The most frustrating thing about the text -- although I wasn't even very irritated, just puzzled by it -- was Hamer's insistence on understanding women's relationships through her own present-day lens of what lesbian relationships looked like, and how lesbian identity is constituted. There has been a long-standing debate in the history of sexuality field about how we understand sexual identities in periods not-our-own. There's a school of thought that sets about "resurrecting" lesbian and gay individuals from the past, on the assumption that such identities (being innate) have always existed, and we can simply uncover what previous historians have overlooked or deliberately denied. I understand this impulse, but as an historian it makes me twitchy: I believe that sexual desires are of our bodies (and therefore to some extent 'ahistorical,' though even that breaks down on some level), but are also inevitably shaped by the historical context in which we live. Thus, to breezily describe women in same-sex relationships as leading "lesbian lives," or someone from the 1910s as being a "butch dyke" is to apply identities from our own repertoire on people who may have performed such roles with a very different self-conception.

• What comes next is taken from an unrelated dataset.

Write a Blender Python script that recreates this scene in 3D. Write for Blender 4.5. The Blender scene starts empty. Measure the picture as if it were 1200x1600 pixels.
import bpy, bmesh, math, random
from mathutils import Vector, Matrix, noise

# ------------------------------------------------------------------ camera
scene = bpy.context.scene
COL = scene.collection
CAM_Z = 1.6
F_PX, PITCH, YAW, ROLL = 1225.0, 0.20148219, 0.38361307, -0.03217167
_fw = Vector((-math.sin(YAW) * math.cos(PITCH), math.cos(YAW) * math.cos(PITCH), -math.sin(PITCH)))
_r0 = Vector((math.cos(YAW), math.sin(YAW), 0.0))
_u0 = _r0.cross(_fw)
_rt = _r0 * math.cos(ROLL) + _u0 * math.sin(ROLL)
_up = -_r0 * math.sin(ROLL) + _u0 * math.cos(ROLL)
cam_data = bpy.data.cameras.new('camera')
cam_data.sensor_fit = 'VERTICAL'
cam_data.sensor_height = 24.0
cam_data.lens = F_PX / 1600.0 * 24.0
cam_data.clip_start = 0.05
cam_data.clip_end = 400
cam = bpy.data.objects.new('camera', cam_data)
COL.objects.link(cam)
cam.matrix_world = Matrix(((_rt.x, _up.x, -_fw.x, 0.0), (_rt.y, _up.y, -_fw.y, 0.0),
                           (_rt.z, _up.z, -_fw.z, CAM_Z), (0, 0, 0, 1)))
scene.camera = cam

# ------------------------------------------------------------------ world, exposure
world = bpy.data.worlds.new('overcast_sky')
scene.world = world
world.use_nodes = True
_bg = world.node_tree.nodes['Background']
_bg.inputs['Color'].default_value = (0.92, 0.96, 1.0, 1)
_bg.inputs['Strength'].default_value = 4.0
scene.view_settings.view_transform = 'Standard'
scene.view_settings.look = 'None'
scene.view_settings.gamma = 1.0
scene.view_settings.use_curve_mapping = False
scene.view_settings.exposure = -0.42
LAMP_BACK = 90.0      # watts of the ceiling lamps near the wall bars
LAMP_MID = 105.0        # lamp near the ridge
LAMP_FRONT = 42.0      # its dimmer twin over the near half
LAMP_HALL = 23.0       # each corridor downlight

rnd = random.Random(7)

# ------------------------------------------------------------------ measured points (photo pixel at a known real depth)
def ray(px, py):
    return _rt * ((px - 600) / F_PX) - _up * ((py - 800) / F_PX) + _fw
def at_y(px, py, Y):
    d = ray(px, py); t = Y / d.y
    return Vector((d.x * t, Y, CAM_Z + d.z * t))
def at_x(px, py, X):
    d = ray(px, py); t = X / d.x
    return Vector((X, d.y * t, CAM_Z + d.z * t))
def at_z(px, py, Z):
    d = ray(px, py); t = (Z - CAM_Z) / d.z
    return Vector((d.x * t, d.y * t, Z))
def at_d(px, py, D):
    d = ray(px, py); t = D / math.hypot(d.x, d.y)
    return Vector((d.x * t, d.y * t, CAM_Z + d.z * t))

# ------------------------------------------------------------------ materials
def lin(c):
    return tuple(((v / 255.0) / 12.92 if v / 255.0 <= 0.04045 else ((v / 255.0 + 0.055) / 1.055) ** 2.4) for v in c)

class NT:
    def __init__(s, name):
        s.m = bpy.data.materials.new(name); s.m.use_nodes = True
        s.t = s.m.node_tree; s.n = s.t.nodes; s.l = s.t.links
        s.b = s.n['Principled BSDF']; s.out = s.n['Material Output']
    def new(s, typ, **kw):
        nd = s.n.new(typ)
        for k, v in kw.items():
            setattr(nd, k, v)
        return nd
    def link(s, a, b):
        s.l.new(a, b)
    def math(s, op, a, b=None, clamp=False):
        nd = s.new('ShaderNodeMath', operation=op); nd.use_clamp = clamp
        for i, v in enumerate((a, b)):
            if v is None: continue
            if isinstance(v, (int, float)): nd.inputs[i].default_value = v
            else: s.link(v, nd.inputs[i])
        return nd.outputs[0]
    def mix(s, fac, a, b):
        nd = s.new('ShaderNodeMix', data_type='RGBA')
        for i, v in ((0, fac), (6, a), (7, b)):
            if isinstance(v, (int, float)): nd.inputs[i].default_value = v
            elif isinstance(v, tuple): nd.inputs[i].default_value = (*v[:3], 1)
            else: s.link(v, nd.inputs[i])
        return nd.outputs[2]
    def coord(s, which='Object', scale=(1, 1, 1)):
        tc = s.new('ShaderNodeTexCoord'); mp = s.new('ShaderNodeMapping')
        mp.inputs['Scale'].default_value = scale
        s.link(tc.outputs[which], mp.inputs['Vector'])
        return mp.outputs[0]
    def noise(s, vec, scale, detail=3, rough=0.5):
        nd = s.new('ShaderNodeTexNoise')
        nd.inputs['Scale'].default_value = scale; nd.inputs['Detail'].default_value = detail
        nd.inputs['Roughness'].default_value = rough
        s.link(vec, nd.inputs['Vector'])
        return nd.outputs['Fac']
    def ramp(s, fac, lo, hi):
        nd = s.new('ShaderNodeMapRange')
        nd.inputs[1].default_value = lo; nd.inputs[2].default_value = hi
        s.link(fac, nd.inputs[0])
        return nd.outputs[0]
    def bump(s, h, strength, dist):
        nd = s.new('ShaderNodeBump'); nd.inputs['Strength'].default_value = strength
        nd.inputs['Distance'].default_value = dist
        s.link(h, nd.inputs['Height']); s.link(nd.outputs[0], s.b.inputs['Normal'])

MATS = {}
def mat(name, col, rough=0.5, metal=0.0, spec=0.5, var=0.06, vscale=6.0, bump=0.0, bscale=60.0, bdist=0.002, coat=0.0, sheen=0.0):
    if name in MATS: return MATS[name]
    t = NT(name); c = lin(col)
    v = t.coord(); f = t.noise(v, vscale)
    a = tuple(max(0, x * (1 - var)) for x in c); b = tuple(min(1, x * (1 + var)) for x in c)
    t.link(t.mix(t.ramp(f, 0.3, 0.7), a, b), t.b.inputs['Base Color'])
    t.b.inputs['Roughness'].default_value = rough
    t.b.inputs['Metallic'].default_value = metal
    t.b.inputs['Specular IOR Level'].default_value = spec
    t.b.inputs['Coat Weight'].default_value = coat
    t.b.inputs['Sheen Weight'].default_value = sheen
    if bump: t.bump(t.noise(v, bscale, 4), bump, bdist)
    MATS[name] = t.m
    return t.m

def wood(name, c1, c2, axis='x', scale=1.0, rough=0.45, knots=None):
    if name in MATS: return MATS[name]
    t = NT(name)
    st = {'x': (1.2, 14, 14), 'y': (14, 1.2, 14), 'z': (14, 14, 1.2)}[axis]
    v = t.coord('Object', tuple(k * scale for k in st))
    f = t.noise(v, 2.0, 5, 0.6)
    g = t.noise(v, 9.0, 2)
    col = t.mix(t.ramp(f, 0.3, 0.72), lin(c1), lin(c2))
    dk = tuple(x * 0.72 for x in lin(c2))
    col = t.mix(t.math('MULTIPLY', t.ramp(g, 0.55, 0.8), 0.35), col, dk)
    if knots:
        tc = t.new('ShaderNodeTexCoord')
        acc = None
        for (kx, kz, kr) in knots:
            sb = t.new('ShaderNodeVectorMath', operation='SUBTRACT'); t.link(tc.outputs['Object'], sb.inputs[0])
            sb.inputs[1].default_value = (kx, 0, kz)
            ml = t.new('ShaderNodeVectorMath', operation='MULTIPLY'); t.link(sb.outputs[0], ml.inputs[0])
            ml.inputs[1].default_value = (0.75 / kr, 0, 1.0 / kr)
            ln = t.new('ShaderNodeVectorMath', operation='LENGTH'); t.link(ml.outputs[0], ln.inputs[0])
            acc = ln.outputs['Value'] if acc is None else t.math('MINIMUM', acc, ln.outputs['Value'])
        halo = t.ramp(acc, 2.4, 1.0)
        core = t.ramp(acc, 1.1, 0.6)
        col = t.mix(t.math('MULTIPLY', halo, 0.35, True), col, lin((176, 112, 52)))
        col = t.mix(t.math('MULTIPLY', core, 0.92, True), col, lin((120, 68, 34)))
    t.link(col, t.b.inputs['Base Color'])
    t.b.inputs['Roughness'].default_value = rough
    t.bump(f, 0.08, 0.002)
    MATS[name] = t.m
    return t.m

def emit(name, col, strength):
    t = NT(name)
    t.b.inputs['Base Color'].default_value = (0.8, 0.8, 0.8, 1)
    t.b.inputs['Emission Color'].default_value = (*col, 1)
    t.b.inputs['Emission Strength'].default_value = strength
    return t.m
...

Hamer acknowledges this debate, yet ultimately falls back on an ahistorical interpretation, writing, "It is argued that only those women who thought of themselves as lesbians were lesbians. However, this does just [sic] seem wrong: being a lesbian is a theoretically observable aspect of life ... One is a lesbian if the life one lives is a lesbian life" (10). On the one hand, I understand that Hamer is pushing back against people who are reluctant to accept -- without word-for-word proof -- that any same-sex relationships existed before the sexual revolution. Her argument that we hold same-sex relationships to a higher standard of proof than heterosexual relationships is a valid one. At the same time, "lesbian" as we understand the word today is bound by its historically-specific meanings and can't simply serve as a stand-in for "women who had sex with / sustained sexual relationships with other women." Which is how Hamer seems to wish to use it.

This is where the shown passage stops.